▽

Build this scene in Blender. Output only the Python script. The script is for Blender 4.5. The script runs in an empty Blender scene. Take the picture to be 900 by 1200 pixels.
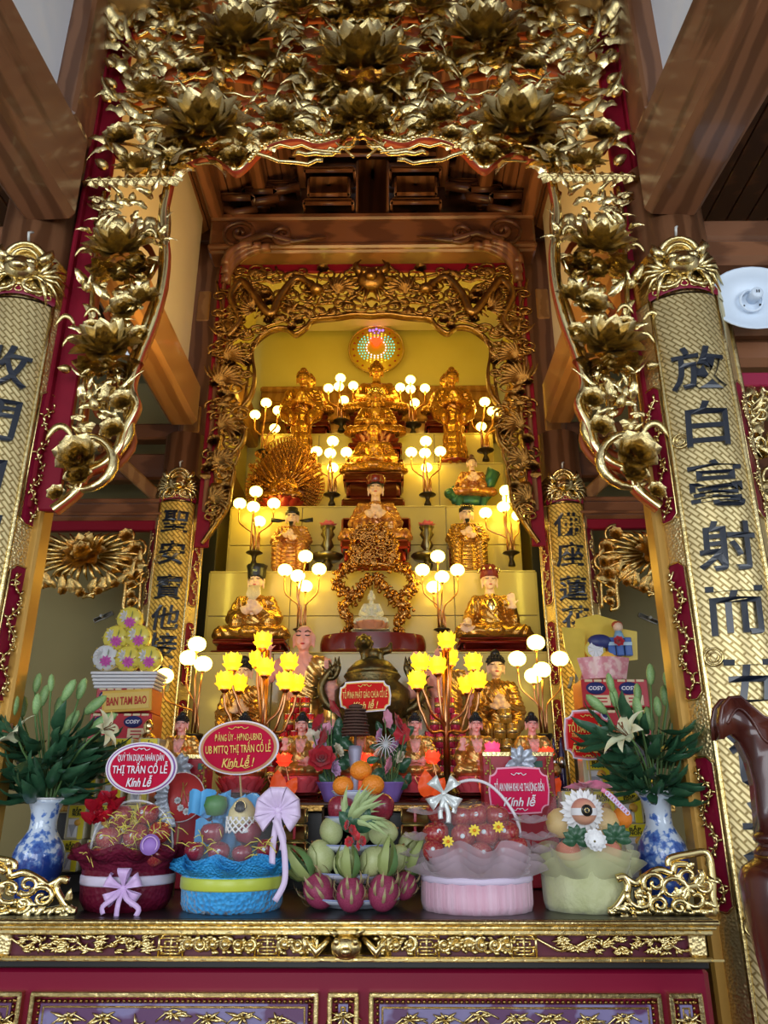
import bpy, math, random
from math import sin, cos, pi, radians, atan2, hypot, sqrt
from mathutils import Vector as V, Matrix, Quaternion, noise as mnoise

C = bpy.context.scene.collection
SC = bpy.context.scene
rnd = random.Random(7)
# ------------------------------------------------------------------ camera, world, big lights, exposure
CAM = V((0.145, 0.0, 1.5))
PITCH, YAW, FPX = radians(20.7), radians(0.64), 900.0
cd = bpy.data.cameras.new('camera'); cam = bpy.data.objects.new('camera', cd); C.objects.link(cam)
cd.sensor_fit = 'HORIZONTAL'; cd.sensor_width = 36.0; cd.lens = 36.0 * FPX / 900.0
cd.clip_start = 0.05
cam.location = CAM
RC = Matrix.Rotation(YAW, 3, 'Z') @ Matrix.Rotation(pi / 2 + PITCH, 3, 'X')
cam.rotation_euler = RC.to_euler()
SC.camera = cam

w = bpy.data.worlds.new('daylight'); SC.world = w; w.use_nodes = True
bg = w.node_tree.nodes['Background']; bg.inputs[0].default_value = (0.80, 0.88, 1.0, 1); bg.inputs[1].default_value = 0.72

def area(name, loc, target, sx, sy, power, col):
    l = bpy.data.lights.new(name, 'AREA'); l.shape = 'RECTANGLE'; l.size = sx; l.size_y = sy
    l.energy = power; l.color = col
    o = bpy.data.objects.new(name, l); C.objects.link(o); o.location = loc
    o.rotation_euler = (V(target) - V(loc)).to_track_quat('-Z', 'Y').to_euler()
    return o
# daylight through the open temple doors behind the viewer; two side fill lights added to brighten the upper walls
area('daylight_door_main', (-0.6, -4.2, 2.4), (0, 3, 2.6), 3.6, 3.4, 185, (0.90, 0.95, 1.0))
area('daylight_fill_side', (4.2, -1.6, 2.6), (0.0, 2.6, 3.6), 1.6, 2.6, 70, (0.86, 0.93, 1.0))
area('daylight_fill_other_side', (-4.2, -1.6, 2.6), (0.0, 2.6, 3.6), 1.6, 2.6, 70, (0.86, 0.93, 1.0))
# warm LED strip lights hidden behind the carved inner arch and over the altar steps
area('led_strip_top', (0, 5.05, 5.2), (0, 7.2, 4.9), 1.8, 0.06, 13, (1.0, 0.80, 0.10))
area('led_strip_left', (-1.14, 5.0, 3.9), (0.2, 6.2, 3.9), 0.05, 2.2, 5, (1.0, 0.78, 0.10))
area('led_strip_right', (1.14, 5.0, 3.9), (-0.2, 6.2, 3.9), 0.05, 2.2, 5, (1.0, 0.78, 0.10))
# unseen warm lights in the roof space behind the front arch, aimed at the wood
area('roof_warm_light', (0, 3.5, 4.1), (0, 3.9, 6.2), 1.6, 0.3, 22, (1.0, 0.62, 0.22))
area('side_warm_light_left', (-0.95, 3.5, 3.55), (-1.5, 4.2, 4.3), 0.2, 0.5, 5, (1.0, 0.62, 0.2))
area('side_warm_light_right', (0.95, 3.5, 3.55), (1.5, 4.2, 4.3), 0.2, 0.5, 5, (1.0, 0.62, 0.2))
SC.view_settings.view_transform = 'Standard'; SC.view_settings.look = 'None'
SC.view_settings.gamma = 1.0; SC.view_settings.use_curve_mapping = False
SC.view_settings.exposure = 0.0

# ------------------------------------------------------------------ helpers
def A(px, py, Y):
    """world point seen at pixel (px,py) on the plane at distance Y"""
    d = RC @ V(((px - 450) / FPX, (600 - py) / FPX, -1))
    return CAM + d * (Y / d.y)
def MPP(px, py, Y):
    d = RC @ V(((px - 450) / FPX, (600 - py) / FPX, -1))
    return (Y / d.y) / FPX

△

#### [EXERCISE INSTRUCTIONS]
In your copy, leave out the pictures and reproduce the material above exactly.

#### [RESULT]
Build this scene in Blender. Output only the Python script. The script is for Blender 4.5. The script runs in an empty Blender scene. Take the picture to be 900 by 1200 pixels.
import bpy, math, random
from math import sin, cos, pi, radians, atan2, hypot, sqrt
from mathutils import Vector as V, Matrix, Quaternion, noise as mnoise

C = bpy.context.scene.collection
SC = bpy.context.scene
rnd = random.Random(7)
# ------------------------------------------------------------------ camera, world, big lights, exposure
CAM = V((0.145, 0.0, 1.5))
PITCH, YAW, FPX = radians(20.7), radians(0.64), 900.0
cd = bpy.data.cameras.new('camera'); cam = bpy.data.objects.new('camera', cd); C.objects.link(cam)
cd.sensor_fit = 'HORIZONTAL'; cd.sensor_width = 36.0; cd.lens = 36.0 * FPX / 900.0
cd.clip_start = 0.05
cam.location = CAM
RC = Matrix.Rotation(YAW, 3, 'Z') @ Matrix.Rotation(pi / 2 + PITCH, 3, 'X')
cam.rotation_euler = RC.to_euler()
SC.camera = cam

w = bpy.data.worlds.new('daylight'); SC.world = w; w.use_nodes = True
bg = w.node_tree.nodes['Background']; bg.inputs[0].default_value = (0.80, 0.88, 1.0, 1); bg.inputs[1].default_value = 0.72

def area(name, loc, target, sx, sy, power, col):
    l = bpy.data.lights.new(name, 'AREA'); l.shape = 'RECTANGLE'; l.size = sx; l.size_y = sy
    l.energy = power; l.color = col
    o = bpy.data.objects.new(name, l); C.objects.link(o); o.location = loc
    o.rotation_euler = (V(target) - V(loc)).to_track_quat('-Z', 'Y').to_euler()
    return o
# daylight through the open temple doors behind the viewer; two side fill lights added to brighten the upper walls
area('daylight_door_main', (-0.6, -4.2, 2.4), (0, 3, 2.6), 3.6, 3.4, 185, (0.90, 0.95, 1.0))
area('daylight_fill_side', (4.2, -1.6, 2.6), (0.0, 2.6, 3.6), 1.6, 2.6, 70, (0.86, 0.93, 1.0))
area('daylight_fill_other_side', (-4.2, -1.6, 2.6), (0.0, 2.6, 3.6), 1.6, 2.6, 70, (0.86, 0.93, 1.0))
# warm LED strip lights hidden behind the carved inner arch and over the altar steps
area('led_strip_top', (0, 5.05, 5.2), (0, 7.2, 4.9), 1.8, 0.06, 13, (1.0, 0.80, 0.10))
area('led_strip_left', (-1.14, 5.0, 3.9), (0.2, 6.2, 3.9), 0.05, 2.2, 5, (1.0, 0.78, 0.10))
area('led_strip_right', (1.14, 5.0, 3.9), (-0.2, 6.2, 3.9), 0.05, 2.2, 5, (1.0, 0.78, 0.10))
# unseen warm lights in the roof space behind the front arch, aimed at the wood
area('roof_warm_light', (0, 3.5, 4.1), (0, 3.9, 6.2), 1.6, 0.3, 22, (1.0, 0.62, 0.22))
area('side_warm_light_left', (-0.95, 3.5, 3.55), (-1.5, 4.2, 4.3), 0.2, 0.5, 5, (1.0, 0.62, 0.2))
area('side_warm_light_right', (0.95, 3.5, 3.55), (1.5, 4.2, 4.3), 0.2, 0.5, 5, (1.0, 0.62, 0.2))
SC.view_settings.view_transform = 'Standard'; SC.view_settings.look = 'None'
SC.view_settings.gamma = 1.0; SC.view_settings.use_curve_mapping = False
SC.view_settings.exposure = 0.0

# ------------------------------------------------------------------ helpers
def A(px, py, Y):
    """world point seen at pixel (px,py) on the plane at distance Y"""
    d = RC @ V(((px - 450) / FPX, (600 - py) / FPX, -1))
    return CAM + d * (Y / d.y)
def MPP(px, py, Y):
    d = RC @ V(((px - 450) / FPX, (600 - py) / FPX, -1))
    return (Y / d.y) / FPX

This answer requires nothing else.